I suspect we'll see a working Python, Ruby, PHP, or Tcl front-end well before Ponie or Perl6, btw. They're smaller and more regular.
Update: by "regular" I mean the definition "orderly, even, or symmetrical" (from dictionary.com). Fewer exceptions, more orthogonality. Python seems to be built from a small handful of concepts that you constantly reuse and build ever higher towering edifices of abstraction and bothersome structure. Ruby picks a slightly different set of basic constructs, and provides more opportunity to be concise when you want to, but still has fewer special cases and shortcut constructs than Perl. PHP seems to gain regularity by discarding some of the more irregular parts of Perl.
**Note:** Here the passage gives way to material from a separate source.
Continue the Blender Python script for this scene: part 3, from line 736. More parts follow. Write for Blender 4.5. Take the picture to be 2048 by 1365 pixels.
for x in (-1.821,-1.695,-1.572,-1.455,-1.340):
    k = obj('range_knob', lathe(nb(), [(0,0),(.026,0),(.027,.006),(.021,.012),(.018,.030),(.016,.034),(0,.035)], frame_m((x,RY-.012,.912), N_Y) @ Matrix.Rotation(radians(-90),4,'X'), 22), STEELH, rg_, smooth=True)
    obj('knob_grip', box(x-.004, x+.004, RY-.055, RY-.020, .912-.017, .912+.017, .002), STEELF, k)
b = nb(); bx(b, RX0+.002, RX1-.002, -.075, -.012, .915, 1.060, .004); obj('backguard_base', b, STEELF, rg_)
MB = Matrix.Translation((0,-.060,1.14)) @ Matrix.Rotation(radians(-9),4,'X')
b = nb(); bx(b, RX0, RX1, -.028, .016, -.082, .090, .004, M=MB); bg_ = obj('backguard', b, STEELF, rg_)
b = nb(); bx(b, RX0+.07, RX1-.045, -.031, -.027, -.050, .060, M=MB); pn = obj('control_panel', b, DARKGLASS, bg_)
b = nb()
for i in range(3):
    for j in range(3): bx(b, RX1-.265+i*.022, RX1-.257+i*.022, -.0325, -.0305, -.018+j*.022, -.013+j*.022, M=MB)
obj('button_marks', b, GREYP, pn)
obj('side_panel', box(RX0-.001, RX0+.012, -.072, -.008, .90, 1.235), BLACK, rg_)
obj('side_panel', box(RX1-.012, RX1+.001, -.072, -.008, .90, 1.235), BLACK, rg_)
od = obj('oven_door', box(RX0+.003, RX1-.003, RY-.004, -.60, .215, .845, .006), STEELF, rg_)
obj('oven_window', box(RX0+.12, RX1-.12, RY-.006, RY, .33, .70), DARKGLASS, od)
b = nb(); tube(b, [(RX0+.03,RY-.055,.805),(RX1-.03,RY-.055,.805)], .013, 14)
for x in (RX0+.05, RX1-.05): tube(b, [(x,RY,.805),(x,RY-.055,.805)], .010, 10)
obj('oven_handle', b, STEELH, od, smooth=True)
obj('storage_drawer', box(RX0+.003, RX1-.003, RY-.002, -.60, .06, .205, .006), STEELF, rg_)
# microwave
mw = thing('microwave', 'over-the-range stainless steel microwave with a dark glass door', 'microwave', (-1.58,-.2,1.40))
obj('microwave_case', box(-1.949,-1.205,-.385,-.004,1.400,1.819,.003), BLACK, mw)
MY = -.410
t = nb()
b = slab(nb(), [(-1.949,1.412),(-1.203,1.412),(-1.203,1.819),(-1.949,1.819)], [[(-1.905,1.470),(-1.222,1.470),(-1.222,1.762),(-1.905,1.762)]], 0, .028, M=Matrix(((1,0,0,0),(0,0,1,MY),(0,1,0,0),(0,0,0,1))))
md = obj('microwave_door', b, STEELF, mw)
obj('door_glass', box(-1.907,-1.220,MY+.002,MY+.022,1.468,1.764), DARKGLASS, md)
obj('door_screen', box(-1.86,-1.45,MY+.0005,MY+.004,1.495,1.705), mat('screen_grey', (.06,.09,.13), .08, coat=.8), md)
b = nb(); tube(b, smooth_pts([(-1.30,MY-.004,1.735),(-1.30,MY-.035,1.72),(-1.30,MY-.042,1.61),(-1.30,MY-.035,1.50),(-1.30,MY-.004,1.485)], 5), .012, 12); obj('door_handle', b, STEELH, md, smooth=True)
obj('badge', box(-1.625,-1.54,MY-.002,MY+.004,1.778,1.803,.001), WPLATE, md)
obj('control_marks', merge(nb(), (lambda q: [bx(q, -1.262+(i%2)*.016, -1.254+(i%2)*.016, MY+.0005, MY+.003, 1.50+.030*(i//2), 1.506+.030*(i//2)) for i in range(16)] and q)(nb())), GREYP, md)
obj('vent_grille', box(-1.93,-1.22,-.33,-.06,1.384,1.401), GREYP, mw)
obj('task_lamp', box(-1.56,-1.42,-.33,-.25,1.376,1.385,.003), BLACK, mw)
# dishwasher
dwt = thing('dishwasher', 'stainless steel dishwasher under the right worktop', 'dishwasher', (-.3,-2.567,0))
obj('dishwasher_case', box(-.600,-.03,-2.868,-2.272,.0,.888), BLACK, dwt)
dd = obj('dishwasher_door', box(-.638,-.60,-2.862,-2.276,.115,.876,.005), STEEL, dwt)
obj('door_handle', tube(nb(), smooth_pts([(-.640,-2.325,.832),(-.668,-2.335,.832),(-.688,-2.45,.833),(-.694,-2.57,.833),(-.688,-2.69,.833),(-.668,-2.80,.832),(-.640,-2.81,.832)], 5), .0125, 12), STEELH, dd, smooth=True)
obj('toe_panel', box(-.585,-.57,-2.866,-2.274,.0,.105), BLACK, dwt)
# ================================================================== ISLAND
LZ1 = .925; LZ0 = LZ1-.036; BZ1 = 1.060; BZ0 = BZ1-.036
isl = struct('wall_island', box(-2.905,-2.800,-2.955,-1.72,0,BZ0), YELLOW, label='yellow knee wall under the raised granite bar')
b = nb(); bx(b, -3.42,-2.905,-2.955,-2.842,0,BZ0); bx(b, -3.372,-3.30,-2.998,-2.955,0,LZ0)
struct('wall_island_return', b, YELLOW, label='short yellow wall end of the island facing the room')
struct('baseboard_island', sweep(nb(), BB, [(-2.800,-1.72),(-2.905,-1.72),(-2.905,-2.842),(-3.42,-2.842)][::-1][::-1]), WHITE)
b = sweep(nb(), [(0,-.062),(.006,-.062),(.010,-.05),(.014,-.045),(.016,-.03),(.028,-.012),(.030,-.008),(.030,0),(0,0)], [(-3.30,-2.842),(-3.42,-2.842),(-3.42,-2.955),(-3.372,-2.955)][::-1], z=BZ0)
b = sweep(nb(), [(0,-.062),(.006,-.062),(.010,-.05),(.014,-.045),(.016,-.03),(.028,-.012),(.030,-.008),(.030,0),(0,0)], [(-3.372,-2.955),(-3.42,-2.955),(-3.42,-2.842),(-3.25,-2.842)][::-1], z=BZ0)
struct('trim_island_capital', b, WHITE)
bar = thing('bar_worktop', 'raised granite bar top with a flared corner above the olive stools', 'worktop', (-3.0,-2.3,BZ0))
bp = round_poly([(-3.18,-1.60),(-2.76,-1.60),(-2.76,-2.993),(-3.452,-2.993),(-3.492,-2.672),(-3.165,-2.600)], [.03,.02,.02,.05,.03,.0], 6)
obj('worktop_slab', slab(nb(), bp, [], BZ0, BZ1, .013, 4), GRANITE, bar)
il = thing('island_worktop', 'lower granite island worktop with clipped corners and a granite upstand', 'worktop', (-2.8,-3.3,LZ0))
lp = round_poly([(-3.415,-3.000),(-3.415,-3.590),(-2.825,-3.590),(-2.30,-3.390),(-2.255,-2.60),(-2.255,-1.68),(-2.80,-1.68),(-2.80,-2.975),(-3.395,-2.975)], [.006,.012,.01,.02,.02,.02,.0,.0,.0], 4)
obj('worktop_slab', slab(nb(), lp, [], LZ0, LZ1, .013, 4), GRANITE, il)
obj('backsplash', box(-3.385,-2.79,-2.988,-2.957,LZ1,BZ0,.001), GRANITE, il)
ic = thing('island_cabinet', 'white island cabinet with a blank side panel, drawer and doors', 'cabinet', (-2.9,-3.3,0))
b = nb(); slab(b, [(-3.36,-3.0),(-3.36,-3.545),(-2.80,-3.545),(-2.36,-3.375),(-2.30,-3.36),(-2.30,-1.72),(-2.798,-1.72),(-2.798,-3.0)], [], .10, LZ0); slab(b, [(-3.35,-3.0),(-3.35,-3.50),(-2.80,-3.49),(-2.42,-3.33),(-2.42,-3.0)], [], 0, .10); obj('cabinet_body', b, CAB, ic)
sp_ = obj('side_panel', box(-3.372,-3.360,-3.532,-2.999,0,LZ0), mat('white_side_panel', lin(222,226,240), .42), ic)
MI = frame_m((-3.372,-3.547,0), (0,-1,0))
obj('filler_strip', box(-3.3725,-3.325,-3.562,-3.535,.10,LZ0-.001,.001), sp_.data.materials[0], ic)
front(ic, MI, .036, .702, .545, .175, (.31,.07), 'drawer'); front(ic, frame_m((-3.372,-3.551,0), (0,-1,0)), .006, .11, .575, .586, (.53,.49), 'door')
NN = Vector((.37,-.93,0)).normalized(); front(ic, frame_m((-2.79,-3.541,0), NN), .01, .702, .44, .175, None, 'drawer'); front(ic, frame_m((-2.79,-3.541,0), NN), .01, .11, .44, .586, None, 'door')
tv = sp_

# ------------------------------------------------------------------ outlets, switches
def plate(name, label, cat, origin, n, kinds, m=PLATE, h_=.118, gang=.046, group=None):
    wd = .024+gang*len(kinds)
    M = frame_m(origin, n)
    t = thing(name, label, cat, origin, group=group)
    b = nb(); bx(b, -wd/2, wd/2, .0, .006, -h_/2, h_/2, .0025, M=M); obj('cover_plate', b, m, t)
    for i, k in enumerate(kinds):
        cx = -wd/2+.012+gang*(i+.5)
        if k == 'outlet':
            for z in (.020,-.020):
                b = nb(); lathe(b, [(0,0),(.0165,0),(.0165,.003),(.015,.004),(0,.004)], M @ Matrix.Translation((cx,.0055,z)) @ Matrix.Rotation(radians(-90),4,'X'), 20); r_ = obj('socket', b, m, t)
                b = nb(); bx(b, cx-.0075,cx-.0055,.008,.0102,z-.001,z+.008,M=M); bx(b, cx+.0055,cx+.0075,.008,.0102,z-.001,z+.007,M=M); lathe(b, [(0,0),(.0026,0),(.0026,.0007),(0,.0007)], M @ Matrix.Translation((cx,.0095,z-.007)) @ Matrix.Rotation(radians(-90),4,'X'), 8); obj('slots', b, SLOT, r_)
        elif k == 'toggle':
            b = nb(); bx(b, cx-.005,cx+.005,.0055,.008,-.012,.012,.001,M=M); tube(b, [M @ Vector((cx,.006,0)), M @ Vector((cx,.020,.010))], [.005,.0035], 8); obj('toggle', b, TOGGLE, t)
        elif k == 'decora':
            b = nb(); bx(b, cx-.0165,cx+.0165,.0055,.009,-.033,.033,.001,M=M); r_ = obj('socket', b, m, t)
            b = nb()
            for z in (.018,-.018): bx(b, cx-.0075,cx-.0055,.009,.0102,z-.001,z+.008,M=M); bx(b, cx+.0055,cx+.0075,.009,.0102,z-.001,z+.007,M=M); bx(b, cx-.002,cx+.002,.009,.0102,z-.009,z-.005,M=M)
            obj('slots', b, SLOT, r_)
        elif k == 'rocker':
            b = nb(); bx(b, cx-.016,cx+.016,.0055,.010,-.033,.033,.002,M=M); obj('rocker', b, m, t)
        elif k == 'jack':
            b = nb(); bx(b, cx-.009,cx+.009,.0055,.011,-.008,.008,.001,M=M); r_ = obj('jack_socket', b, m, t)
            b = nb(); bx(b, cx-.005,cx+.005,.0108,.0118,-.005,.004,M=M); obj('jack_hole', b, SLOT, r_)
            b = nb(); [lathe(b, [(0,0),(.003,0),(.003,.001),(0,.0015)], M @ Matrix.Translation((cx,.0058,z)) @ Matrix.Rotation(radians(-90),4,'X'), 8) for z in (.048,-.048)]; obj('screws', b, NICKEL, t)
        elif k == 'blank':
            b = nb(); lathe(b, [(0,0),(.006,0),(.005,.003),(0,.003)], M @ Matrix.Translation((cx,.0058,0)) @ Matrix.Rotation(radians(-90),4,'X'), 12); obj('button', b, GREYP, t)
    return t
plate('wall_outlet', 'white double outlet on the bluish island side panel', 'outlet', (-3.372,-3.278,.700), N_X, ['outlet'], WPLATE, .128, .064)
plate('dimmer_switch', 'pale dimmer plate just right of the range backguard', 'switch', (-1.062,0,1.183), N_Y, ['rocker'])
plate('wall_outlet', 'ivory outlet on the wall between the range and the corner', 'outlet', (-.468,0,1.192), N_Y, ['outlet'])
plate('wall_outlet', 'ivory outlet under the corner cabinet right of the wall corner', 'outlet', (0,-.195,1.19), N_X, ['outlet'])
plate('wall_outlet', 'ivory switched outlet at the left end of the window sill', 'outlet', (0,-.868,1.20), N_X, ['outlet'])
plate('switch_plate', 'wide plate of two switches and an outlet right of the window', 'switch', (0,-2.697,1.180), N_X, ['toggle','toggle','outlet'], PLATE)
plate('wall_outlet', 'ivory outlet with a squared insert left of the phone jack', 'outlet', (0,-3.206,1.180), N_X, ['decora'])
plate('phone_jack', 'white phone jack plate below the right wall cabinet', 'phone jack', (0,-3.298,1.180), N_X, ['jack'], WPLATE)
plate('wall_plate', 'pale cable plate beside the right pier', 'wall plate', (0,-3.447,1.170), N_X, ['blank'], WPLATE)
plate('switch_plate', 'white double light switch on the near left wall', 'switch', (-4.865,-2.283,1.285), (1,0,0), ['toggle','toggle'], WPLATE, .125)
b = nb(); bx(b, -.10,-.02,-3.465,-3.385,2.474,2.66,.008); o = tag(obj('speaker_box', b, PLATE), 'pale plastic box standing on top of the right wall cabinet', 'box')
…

Tcl, at least the one I used many years ago before they object-ified the internals, was a tiny, simplistic string-based language. The core language was very regular, although the various things built atop that core were all over the place. But for Parrot, only the core really matters.
Note that I was not using "regular" as a value judgement. I really like many of Perl's irregularities, although (especially when you're implementing or embedding a language) there is a lot to be said for minimalism and regularity too. I don't think Perl has gotten the balance exactly right, nor have I encountered any other language that feels to me that it might.
Sorry for doubling the length of this node with an update, but I wanted to respond to sth's reply, but the response felt more like a clarification than an independent node.